Repeat verbatim only the lines from the opening of the material below through the one that contains "bl.build('badge_lettering', M['whiteink'], plug)".
----
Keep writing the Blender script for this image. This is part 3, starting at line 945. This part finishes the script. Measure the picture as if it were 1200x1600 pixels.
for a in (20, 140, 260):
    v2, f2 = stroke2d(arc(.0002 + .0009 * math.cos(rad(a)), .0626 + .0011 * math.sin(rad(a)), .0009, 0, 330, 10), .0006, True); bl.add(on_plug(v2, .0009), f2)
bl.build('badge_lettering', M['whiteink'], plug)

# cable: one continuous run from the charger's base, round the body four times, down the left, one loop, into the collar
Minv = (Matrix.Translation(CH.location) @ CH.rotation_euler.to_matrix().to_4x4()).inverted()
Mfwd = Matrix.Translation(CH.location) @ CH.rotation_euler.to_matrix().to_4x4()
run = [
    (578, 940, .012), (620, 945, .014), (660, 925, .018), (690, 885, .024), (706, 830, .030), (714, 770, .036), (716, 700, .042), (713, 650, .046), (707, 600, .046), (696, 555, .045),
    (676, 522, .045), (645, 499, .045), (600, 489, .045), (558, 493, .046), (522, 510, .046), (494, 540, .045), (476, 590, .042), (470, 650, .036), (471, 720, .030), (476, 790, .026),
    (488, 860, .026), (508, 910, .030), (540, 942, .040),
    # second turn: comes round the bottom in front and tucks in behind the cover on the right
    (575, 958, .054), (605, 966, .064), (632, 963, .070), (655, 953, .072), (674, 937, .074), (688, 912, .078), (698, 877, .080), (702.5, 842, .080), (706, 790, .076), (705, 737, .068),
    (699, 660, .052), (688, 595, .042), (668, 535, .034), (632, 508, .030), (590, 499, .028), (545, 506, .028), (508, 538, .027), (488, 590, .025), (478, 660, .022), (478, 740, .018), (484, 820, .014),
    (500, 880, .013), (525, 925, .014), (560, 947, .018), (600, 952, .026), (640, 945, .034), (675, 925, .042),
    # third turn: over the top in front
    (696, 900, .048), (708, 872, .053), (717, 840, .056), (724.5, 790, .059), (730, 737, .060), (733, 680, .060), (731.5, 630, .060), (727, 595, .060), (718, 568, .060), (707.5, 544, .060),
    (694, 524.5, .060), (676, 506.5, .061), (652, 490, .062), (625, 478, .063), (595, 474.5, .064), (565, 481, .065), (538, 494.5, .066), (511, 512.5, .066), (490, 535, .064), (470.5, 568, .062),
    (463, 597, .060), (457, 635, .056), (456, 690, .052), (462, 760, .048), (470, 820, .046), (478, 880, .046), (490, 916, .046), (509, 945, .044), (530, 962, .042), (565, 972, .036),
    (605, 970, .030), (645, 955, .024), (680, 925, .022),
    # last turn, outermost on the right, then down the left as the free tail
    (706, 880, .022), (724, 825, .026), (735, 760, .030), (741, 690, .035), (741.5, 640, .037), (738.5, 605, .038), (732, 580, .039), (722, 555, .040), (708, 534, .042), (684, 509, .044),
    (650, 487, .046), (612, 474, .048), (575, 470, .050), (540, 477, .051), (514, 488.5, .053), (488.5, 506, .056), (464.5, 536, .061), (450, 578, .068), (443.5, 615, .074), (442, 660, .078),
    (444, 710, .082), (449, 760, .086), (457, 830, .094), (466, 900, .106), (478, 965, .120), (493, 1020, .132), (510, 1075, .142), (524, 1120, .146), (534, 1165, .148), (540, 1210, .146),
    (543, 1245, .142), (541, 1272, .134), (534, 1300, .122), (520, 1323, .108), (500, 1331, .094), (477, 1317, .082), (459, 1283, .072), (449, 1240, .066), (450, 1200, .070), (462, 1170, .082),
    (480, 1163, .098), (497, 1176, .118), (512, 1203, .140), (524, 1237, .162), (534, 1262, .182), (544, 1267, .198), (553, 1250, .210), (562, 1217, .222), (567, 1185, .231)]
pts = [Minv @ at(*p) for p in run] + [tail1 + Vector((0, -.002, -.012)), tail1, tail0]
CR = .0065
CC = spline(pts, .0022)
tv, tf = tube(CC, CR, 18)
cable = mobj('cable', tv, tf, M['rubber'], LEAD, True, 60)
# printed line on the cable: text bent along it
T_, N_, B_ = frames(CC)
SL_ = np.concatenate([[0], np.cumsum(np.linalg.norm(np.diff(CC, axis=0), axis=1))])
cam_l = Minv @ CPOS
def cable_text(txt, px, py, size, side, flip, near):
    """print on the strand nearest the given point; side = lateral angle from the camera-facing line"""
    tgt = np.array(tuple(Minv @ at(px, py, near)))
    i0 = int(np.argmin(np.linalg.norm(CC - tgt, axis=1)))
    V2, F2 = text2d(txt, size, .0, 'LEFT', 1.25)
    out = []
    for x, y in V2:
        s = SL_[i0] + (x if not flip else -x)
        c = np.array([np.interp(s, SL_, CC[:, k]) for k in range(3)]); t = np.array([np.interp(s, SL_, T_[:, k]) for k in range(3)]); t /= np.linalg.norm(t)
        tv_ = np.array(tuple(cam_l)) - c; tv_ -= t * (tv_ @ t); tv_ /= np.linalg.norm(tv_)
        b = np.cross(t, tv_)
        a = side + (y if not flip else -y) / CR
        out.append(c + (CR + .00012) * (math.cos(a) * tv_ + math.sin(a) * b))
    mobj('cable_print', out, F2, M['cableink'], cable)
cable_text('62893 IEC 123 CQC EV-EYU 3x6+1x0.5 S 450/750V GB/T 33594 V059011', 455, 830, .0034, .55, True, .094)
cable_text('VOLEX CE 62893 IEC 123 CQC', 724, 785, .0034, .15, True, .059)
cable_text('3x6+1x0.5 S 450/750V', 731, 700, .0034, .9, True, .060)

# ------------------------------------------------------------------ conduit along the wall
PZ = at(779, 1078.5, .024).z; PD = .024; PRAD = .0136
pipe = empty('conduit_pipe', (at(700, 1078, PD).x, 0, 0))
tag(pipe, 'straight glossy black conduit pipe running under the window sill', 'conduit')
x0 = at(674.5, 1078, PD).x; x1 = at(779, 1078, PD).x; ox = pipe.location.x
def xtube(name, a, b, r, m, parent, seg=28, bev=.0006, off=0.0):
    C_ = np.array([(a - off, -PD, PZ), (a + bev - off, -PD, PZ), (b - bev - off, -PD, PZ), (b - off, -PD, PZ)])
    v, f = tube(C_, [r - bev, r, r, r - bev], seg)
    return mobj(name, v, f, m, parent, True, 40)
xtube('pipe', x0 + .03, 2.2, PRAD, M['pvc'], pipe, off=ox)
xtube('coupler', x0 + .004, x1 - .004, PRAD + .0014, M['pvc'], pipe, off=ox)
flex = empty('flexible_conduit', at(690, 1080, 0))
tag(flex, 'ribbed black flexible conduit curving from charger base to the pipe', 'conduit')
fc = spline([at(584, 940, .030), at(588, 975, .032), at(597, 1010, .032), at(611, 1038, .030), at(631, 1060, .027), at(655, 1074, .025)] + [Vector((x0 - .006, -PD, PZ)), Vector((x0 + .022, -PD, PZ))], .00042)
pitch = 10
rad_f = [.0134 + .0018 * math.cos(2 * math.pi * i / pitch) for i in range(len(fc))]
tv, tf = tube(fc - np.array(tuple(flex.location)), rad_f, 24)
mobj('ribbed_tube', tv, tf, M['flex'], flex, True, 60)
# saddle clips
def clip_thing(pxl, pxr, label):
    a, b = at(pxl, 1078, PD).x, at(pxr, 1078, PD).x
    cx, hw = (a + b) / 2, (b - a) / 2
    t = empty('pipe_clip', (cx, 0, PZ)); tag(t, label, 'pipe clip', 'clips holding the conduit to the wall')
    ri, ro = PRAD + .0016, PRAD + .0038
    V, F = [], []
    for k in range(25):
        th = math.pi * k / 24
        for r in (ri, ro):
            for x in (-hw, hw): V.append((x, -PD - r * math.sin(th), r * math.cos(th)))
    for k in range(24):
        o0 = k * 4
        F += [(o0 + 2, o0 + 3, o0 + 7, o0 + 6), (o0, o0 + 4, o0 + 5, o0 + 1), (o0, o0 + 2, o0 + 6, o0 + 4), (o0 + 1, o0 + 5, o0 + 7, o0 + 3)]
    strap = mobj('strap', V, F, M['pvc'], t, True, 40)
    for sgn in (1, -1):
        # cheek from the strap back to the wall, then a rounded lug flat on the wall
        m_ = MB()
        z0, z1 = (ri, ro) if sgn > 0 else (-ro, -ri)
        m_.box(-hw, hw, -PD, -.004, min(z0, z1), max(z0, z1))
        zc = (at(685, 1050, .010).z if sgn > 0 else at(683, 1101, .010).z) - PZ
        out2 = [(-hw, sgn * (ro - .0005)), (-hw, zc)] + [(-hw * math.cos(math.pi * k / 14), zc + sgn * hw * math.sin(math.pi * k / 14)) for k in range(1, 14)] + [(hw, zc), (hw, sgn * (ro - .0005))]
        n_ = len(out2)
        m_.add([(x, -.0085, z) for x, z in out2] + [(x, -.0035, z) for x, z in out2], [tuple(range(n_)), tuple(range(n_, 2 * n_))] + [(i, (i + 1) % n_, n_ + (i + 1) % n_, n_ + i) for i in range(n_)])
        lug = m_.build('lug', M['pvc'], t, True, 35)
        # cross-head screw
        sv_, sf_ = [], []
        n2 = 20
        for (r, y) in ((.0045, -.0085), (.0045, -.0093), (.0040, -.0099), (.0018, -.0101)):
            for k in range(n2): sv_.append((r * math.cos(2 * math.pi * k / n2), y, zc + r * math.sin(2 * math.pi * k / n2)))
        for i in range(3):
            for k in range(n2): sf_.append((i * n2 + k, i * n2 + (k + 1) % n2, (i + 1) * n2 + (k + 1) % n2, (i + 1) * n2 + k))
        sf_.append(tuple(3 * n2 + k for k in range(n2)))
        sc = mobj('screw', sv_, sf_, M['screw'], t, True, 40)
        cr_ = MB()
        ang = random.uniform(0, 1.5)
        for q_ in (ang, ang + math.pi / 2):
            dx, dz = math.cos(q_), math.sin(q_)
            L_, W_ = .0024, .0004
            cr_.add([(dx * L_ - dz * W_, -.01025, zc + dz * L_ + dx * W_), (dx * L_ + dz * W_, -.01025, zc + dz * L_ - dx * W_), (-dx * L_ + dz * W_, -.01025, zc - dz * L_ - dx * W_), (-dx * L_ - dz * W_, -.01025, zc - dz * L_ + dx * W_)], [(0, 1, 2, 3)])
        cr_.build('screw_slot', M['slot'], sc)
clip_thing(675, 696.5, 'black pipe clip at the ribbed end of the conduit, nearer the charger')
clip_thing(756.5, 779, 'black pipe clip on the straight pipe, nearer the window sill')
----
**FULL ANSWER**
Keep writing the Blender script for this image. This is part 3, starting at line 945. This part finishes the script. Measure the picture as if it were 1200x1600 pixels.
for a in (20, 140, 260):
    v2, f2 = stroke2d(arc(.0002 + .0009 * math.cos(rad(a)), .0626 + .0011 * math.sin(rad(a)), .0009, 0, 330, 10), .0006, True); bl.add(on_plug(v2, .0009), f2)
bl.build('badge_lettering', M['whiteink'], plug)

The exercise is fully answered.